Against that:  In contrast to Sutherland’s “brilliant” singing, I find most of her passagework unfinished, un-polished, and just plain clumsy, lacking in precision. She often skimmed and skittered through the most demanding figurations, often simplifying and rearranging them.  The voice aged quickly, too – the top grew short, with hard, driven tone.

Beverly Sills: I love her!

 

The time frame in which I truly love that diaphanous, opalescent, flutey tonal quality, along with its extraordinary agility is relatively narrow.
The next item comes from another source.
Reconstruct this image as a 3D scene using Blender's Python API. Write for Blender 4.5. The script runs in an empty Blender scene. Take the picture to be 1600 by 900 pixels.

Sills began training her voice as a child, and her vocal production was geared to have that laryngeal, girlish tone of her idols Pons and Galli-Curci.

When she began essaying bel canto roles, she began to “pressurize” that delicate tonal production; she lacked a central, strong core, devoid of resonance, and when she pushed for power and volume, the voice didn’t bloom, it clattered, and she had to practically shout to make a dramatic effect. Live recordings especially reveal these factors.

Her studio recordings from Norma on, to L’assedio di Corinto, Rigoletto, Il barbiere di siviglia, Don Pasquale, Thais, and Louise – are all out of the running as veritable documents; the decline, well before she was 50, is quite pronounced; the voice is worn, frayed, and missing that once-gorgeous sheen.

At the beginning of my collecting opera recordings, I bought all of these, based on my exposure to Sills on TV, where my love for her began. I couldn’t believe the poor state of her voice, and they all got quickly sold to second-hand shops. Yet her Cleopatra remains my top choice in the role, with Semele, Baby Doe and Manon representing her best work.